Quote, with no changes, the lines that run from the top of the material to the line with "SC.camera = cam", both included.

(Records contained in a dataset)
## Start

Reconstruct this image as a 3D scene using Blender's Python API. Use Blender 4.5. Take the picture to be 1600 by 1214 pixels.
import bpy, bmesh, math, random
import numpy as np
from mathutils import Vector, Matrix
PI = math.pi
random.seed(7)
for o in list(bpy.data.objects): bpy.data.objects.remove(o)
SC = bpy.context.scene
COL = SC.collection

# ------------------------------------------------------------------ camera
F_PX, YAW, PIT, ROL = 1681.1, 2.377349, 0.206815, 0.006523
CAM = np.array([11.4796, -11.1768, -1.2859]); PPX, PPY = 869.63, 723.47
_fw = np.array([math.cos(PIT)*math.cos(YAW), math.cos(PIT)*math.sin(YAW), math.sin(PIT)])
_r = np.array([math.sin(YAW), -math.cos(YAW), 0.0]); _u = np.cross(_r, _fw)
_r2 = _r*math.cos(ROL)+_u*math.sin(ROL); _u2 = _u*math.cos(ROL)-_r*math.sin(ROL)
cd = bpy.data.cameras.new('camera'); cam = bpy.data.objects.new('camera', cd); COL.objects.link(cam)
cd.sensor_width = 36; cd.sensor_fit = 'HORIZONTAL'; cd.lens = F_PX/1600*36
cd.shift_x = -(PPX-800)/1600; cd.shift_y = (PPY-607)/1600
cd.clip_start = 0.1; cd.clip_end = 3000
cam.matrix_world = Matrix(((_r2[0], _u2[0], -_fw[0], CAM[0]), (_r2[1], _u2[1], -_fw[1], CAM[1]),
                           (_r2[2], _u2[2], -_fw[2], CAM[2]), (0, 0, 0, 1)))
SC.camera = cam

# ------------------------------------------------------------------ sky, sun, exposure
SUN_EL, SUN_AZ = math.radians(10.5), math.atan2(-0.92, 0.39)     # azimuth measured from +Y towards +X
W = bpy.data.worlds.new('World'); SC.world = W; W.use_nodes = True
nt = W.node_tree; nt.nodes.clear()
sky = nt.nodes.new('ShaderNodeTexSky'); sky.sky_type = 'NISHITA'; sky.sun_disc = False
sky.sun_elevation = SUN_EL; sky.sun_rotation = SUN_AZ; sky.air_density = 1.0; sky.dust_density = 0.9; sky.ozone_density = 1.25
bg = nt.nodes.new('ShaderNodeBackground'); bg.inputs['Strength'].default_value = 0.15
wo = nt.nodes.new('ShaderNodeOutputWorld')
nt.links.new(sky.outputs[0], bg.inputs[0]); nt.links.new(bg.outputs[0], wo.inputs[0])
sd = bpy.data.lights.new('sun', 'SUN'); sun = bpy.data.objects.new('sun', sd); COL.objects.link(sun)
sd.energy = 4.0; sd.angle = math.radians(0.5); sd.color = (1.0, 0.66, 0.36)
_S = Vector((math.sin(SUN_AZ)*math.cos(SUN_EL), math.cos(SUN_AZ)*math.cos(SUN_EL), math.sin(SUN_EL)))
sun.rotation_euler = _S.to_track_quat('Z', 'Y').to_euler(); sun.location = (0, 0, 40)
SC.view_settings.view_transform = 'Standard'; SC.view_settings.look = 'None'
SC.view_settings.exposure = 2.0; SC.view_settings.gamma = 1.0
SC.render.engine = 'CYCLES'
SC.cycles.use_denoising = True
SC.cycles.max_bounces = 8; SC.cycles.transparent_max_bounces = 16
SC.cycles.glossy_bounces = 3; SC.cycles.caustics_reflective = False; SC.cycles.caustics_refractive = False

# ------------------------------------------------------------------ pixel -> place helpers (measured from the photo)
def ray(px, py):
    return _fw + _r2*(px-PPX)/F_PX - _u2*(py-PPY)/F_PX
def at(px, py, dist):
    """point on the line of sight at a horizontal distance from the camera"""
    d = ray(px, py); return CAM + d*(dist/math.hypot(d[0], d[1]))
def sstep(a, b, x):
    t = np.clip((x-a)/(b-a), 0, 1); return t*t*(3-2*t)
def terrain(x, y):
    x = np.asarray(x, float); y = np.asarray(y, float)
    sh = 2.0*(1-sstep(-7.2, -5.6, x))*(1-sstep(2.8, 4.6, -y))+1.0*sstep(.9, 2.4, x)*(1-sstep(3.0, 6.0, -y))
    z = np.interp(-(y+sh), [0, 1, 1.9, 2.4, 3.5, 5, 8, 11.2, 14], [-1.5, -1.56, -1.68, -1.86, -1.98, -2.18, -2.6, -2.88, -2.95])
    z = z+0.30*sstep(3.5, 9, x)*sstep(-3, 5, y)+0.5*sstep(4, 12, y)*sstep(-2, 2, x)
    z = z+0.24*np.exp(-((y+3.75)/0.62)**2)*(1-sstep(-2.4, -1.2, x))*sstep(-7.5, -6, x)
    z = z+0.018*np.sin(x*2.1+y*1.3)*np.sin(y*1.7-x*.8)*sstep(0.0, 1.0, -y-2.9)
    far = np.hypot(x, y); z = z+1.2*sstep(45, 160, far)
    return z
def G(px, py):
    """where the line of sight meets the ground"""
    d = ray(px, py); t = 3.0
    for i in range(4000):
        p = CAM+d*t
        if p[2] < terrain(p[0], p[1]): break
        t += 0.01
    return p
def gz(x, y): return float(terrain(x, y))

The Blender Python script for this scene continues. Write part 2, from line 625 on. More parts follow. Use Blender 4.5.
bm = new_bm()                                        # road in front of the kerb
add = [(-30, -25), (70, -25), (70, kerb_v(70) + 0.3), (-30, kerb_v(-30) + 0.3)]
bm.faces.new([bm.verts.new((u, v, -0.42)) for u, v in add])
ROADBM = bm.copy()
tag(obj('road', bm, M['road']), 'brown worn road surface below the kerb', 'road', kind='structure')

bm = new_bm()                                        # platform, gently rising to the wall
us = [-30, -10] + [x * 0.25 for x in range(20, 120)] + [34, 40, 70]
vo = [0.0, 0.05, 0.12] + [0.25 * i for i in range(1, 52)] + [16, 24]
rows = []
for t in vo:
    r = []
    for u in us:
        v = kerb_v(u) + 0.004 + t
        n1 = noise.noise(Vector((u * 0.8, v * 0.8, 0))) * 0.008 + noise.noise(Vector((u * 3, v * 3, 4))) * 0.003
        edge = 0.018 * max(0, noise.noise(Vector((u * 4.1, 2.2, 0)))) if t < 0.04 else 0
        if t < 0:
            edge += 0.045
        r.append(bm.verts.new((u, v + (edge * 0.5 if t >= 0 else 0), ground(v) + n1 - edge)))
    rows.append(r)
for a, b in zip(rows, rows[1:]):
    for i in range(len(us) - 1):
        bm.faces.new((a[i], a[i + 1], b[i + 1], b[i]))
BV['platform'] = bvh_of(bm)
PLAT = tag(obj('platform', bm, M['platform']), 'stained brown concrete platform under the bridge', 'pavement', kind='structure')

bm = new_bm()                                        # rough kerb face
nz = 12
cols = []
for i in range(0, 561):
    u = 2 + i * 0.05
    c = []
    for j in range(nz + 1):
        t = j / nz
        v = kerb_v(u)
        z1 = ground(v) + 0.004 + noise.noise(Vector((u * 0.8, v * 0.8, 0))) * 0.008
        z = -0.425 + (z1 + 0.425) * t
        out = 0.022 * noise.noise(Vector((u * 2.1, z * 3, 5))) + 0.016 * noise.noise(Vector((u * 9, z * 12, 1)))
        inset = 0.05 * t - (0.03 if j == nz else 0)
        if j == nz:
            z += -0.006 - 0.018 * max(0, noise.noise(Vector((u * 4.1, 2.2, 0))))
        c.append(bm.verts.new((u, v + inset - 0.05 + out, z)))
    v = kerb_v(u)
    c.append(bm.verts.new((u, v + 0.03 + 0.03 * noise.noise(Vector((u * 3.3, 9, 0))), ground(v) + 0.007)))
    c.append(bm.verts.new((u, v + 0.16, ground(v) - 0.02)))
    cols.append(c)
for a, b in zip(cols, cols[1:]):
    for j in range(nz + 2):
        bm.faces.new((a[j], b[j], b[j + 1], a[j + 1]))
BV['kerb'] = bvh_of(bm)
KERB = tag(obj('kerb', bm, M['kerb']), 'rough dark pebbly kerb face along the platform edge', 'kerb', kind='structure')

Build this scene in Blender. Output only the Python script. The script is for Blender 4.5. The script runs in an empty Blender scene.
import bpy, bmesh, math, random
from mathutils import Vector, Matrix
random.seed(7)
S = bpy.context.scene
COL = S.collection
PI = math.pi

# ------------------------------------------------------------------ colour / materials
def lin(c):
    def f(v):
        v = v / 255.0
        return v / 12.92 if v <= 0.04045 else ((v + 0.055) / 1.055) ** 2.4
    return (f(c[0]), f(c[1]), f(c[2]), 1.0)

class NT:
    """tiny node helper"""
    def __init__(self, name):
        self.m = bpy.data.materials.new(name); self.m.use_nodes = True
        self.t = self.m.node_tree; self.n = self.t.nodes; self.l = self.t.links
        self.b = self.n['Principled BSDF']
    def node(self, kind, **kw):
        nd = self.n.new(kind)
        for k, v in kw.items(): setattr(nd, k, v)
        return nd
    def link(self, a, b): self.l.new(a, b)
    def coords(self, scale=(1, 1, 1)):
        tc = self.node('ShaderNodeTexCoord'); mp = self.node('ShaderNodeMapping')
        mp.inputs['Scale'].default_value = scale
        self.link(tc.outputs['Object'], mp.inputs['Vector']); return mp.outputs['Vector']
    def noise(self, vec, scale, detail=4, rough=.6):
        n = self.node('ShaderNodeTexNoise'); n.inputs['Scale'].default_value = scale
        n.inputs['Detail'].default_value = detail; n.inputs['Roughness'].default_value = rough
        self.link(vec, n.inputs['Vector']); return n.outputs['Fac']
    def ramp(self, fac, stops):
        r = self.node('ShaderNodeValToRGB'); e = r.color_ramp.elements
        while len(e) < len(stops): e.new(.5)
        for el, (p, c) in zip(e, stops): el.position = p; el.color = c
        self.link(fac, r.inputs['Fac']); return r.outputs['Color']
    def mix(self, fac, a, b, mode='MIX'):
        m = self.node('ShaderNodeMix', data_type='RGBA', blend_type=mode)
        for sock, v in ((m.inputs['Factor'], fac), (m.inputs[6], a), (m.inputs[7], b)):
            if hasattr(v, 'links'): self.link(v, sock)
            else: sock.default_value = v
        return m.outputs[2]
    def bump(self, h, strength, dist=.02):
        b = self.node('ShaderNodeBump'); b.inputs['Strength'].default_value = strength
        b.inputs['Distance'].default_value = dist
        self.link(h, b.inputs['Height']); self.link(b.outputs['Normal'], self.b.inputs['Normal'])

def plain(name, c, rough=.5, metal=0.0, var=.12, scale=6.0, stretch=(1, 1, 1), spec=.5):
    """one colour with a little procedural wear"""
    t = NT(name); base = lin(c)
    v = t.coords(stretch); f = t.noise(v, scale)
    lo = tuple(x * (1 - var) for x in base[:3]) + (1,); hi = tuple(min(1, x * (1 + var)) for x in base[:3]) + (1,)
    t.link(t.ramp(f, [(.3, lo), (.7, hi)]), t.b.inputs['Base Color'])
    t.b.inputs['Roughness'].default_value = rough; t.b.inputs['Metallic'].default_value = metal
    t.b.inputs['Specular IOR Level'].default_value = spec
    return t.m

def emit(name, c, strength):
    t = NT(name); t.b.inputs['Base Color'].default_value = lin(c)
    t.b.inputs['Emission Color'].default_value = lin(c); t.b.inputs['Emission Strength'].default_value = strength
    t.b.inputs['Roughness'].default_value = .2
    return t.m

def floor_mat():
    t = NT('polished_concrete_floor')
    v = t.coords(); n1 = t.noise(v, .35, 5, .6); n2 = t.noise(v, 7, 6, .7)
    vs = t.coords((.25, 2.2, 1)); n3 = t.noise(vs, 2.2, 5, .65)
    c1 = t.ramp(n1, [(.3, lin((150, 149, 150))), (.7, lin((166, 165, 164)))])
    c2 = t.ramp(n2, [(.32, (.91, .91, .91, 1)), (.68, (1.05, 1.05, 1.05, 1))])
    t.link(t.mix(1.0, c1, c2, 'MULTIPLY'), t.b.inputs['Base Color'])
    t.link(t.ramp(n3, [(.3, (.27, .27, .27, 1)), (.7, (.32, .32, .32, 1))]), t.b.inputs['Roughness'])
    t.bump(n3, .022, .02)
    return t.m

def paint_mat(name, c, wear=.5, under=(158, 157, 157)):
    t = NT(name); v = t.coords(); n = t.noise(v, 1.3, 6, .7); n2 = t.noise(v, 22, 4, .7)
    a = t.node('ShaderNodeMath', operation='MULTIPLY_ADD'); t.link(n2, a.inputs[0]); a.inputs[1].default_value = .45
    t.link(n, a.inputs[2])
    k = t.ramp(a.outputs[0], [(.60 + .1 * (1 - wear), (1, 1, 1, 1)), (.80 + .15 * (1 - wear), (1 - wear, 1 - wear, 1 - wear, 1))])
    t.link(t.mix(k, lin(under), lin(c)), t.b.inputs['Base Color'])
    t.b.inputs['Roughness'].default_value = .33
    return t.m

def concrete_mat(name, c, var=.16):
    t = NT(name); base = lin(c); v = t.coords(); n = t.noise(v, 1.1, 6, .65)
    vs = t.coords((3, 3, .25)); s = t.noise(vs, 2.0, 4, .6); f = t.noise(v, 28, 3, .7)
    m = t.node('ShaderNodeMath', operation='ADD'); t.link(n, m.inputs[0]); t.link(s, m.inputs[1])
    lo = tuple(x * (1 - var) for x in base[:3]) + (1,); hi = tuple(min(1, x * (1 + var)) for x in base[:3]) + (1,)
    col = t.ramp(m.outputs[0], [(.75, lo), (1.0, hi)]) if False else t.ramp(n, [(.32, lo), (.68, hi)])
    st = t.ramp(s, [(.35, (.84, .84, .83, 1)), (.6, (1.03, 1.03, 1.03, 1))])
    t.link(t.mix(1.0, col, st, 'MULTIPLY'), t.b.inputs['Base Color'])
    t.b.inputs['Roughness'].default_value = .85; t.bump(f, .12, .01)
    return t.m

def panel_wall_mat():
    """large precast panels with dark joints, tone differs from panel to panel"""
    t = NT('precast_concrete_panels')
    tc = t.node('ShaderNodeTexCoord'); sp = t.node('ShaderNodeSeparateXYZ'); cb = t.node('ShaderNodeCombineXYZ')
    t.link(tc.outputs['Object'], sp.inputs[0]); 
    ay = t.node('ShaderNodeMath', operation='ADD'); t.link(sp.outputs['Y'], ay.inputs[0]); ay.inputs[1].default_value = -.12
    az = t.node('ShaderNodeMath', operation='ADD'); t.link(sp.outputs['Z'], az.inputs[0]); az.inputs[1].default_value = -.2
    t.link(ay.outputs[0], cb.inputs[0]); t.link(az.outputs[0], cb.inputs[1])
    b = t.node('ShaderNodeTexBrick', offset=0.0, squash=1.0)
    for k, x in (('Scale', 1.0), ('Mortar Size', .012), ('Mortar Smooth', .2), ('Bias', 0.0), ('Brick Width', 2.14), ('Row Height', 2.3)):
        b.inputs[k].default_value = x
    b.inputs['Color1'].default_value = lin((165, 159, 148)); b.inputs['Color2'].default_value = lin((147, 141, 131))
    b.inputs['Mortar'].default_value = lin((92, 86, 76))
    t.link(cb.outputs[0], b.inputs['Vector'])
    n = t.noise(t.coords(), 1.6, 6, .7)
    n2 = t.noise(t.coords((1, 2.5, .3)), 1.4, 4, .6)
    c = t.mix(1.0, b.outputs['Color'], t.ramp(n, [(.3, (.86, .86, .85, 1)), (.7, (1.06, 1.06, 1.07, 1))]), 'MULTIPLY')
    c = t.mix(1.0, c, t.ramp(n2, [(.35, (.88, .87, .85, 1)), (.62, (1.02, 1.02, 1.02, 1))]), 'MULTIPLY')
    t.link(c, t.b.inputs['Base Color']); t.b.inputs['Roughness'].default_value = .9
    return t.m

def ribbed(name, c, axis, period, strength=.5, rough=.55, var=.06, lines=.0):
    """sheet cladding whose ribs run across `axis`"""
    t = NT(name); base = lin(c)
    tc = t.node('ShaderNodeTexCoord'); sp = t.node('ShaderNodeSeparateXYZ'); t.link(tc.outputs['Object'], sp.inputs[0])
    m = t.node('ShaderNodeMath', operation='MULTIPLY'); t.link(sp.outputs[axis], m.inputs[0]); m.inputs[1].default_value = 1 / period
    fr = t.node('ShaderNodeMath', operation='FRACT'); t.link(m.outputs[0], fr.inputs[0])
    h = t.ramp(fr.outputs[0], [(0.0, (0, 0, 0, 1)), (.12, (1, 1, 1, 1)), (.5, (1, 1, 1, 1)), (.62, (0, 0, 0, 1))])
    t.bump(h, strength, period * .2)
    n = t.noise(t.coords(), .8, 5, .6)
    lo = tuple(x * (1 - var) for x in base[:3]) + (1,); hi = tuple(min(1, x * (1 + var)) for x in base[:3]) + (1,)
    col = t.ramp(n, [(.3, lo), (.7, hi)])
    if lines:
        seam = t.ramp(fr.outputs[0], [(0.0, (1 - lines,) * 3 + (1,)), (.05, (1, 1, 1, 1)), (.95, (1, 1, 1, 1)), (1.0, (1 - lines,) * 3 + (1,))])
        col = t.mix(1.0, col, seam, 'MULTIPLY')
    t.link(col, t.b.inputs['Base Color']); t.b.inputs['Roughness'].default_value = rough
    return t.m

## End

[Complete response]
Reconstruct this image as a 3D scene using Blender's Python API. Use Blender 4.5. Take the picture to be 1600 by 1214 pixels.
import bpy, bmesh, math, random
import numpy as np
from mathutils import Vector, Matrix
PI = math.pi
random.seed(7)
for o in list(bpy.data.objects): bpy.data.objects.remove(o)
SC = bpy.context.scene
COL = SC.collection

# ------------------------------------------------------------------ camera
F_PX, YAW, PIT, ROL = 1681.1, 2.377349, 0.206815, 0.006523
CAM = np.array([11.4796, -11.1768, -1.2859]); PPX, PPY = 869.63, 723.47
_fw = np.array([math.cos(PIT)*math.cos(YAW), math.cos(PIT)*math.sin(YAW), math.sin(PIT)])
_r = np.array([math.sin(YAW), -math.cos(YAW), 0.0]); _u = np.cross(_r, _fw)
_r2 = _r*math.cos(ROL)+_u*math.sin(ROL); _u2 = _u*math.cos(ROL)-_r*math.sin(ROL)
cd = bpy.data.cameras.new('camera'); cam = bpy.data.objects.new('camera', cd); COL.objects.link(cam)
cd.sensor_width = 36; cd.sensor_fit = 'HORIZONTAL'; cd.lens = F_PX/1600*36
cd.shift_x = -(PPX-800)/1600; cd.shift_y = (PPY-607)/1600
cd.clip_start = 0.1; cd.clip_end = 3000
cam.matrix_world = Matrix(((_r2[0], _u2[0], -_fw[0], CAM[0]), (_r2[1], _u2[1], -_fw[1], CAM[1]),
                           (_r2[2], _u2[2], -_fw[2], CAM[2]), (0, 0, 0, 1)))
SC.camera = cam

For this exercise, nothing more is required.